Japan wanted to cut a similar deal but has dithered, racked by power struggles between political and bureaucratic factions in Tokyo. The United States can't even begin such a conversation with ASEAN because we will not talk to Burma. One result: this summer China plans to hold military exercises with some of these countries, most of which have been U.S. allies for decades.

And yet no one is comfortable with an Asia dominated by China. Singapore's shrewd prime minister, Lee Hsien Loong, who will be in Washington this week, urges the United States to be far more actively engaged. "You have many friends in this region," he says. "But the attitude of many Asian nations is that China will be here for 2,000 years. America is here today but may go away. And if you stop paying attention to us, we have only one suitor and only one option."

The Bush administration's basic policies in Asia have been intelligent. Washington has maintained good and productive relations with China while also strengthening ties to Japan, India, Australia, Singapore and Vietnam. But the relationship is plagued by two problems. First, the administration has been obsessed with Iraq, and so everything else, including Asia, gets too little sustained and strategic attention. Second, America is still beleaguered by the total collapse of its image abroad, which makes it difficult for countries like Indonesia and Thailand to take measures that are seen as pro-American.

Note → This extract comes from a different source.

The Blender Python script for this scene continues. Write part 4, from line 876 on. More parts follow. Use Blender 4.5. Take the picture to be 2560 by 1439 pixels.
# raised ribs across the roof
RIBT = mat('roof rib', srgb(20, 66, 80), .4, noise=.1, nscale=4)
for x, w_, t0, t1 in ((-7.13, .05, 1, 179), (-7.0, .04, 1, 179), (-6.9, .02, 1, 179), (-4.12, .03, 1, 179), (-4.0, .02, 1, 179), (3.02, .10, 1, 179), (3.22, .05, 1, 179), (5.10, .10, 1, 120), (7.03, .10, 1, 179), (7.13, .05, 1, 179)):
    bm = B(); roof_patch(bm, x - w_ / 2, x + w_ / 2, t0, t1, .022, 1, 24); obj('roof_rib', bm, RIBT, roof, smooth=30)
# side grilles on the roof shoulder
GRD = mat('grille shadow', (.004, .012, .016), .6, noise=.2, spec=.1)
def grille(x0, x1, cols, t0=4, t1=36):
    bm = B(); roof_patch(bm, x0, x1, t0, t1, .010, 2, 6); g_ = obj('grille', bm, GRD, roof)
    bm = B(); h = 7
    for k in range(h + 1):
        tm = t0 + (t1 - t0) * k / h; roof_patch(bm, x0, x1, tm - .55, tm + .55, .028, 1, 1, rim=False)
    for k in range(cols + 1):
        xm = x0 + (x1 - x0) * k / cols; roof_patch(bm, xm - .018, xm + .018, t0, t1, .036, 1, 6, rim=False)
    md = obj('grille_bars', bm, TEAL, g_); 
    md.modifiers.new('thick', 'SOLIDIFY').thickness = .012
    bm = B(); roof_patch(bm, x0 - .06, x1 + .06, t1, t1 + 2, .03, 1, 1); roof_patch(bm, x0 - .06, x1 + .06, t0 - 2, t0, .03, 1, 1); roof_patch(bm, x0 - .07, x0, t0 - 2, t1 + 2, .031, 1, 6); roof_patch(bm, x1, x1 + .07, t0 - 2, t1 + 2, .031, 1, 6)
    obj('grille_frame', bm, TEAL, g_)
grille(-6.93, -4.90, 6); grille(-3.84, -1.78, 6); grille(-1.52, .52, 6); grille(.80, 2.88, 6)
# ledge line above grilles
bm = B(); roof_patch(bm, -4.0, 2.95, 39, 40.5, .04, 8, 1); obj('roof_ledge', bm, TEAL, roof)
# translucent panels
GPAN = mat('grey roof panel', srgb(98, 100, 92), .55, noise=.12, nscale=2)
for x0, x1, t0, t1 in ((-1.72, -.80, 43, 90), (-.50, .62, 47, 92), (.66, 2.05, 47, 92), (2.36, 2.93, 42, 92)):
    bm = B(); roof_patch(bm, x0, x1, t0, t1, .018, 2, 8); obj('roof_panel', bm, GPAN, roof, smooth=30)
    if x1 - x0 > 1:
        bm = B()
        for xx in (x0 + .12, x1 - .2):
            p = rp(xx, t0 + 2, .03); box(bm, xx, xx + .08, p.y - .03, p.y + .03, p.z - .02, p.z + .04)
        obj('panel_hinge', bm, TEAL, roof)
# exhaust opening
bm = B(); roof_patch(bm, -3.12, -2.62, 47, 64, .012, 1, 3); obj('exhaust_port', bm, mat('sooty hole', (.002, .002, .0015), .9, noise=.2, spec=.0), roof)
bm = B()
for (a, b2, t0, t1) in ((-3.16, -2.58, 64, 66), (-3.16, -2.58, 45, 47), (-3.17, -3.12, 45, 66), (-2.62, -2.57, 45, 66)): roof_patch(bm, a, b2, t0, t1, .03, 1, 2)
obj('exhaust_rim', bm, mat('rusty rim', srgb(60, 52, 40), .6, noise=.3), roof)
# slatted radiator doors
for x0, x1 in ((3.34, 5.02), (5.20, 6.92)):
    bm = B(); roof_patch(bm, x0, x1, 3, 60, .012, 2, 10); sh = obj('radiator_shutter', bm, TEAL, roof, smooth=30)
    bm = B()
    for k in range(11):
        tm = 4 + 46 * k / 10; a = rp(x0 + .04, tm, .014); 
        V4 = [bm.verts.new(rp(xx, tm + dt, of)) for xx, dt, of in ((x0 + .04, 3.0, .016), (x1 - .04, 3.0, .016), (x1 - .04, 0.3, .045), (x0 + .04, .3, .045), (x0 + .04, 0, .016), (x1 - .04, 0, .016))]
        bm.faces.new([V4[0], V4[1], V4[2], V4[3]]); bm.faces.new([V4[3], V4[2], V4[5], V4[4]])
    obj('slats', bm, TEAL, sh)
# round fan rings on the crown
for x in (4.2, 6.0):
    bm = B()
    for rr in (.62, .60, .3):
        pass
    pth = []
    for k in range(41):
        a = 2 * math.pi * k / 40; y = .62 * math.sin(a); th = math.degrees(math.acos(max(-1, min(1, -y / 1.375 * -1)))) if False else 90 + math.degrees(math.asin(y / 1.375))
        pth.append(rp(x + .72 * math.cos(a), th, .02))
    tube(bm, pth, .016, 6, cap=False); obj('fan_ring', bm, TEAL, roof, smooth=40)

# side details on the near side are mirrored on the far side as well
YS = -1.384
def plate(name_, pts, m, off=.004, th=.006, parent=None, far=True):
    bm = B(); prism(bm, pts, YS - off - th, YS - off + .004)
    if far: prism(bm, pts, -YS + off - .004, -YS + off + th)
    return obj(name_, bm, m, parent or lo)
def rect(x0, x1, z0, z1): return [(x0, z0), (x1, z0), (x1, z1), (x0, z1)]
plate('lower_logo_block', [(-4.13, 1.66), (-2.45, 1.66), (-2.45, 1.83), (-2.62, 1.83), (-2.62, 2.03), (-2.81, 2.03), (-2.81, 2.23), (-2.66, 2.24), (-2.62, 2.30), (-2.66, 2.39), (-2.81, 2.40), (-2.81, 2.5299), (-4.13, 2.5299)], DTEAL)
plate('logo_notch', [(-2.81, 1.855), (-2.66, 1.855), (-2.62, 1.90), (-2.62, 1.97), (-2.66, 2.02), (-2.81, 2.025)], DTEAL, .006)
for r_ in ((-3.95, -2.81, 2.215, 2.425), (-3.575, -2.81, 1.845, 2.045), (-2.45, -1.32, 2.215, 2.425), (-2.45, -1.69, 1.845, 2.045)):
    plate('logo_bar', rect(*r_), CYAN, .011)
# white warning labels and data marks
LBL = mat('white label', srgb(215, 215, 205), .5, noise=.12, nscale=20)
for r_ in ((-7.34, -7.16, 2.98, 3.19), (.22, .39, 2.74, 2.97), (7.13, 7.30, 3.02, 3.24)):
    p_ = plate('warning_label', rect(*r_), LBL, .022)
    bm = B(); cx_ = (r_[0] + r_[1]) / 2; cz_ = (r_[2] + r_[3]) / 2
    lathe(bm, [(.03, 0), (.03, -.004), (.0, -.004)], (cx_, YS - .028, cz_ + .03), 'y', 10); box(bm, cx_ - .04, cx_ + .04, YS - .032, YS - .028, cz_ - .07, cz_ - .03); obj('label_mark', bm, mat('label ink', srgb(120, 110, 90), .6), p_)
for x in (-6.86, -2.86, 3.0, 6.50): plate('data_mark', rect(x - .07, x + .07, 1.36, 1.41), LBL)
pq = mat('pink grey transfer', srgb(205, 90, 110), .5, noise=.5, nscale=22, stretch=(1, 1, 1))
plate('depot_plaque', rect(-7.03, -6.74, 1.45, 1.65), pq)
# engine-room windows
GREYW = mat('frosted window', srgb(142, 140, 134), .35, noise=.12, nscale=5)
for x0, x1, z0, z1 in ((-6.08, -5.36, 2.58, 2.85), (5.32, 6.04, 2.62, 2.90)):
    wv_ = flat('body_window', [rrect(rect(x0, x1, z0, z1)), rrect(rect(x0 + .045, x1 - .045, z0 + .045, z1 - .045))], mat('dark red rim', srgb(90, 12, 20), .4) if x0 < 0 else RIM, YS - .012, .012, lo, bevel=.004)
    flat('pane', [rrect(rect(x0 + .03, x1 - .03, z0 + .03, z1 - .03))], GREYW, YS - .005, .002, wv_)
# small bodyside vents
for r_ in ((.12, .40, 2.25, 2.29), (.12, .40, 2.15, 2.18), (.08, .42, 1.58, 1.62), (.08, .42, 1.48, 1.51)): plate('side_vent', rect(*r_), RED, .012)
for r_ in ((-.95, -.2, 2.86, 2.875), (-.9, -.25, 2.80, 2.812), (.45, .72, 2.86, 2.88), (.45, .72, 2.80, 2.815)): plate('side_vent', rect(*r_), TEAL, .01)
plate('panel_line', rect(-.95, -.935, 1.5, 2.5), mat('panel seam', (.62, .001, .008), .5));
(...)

When I asked Prime Minister Lee how to change this dynamic, he reminded me that nearly half of Southeast Asia's population is Muslim and said, "The single most important thing that the U.S. could do to shift its image in the region would be to take a more active role on the Israeli-Palestinian issue and in a balanced way. The issue is more important for Southeast Asia's Muslims than even Iraq." Singapore's strategic elite, with close ties to the United States and Israel, aren't trying to score ideological points. They don't offer the usual stinging criticism of America's Iraq policy, for example. When I asked Lee about it, his concern was simple: "If you lose standing [because of] Iraq, it's bad for us."

The real problem with our Asia policy is not the Bush administration but the U.S. political system. Congress is in a narrow-minded and protectionist mood, unlikely to see the need for trade agreements, foreign aid and far greater engagement with a crucial country like Vietnam. Minor issues, ideological obsessions and small but tenacious domestic lobbies hold back sustained strategic movement in foreign policy. There is little time for this. Singapore's senior statesman, Lee Kuan Yew, believes that the United States will be able to bounce back from its current troubles. But, he says, "by the time you get around to focusing on the region, you will find a very different Asia."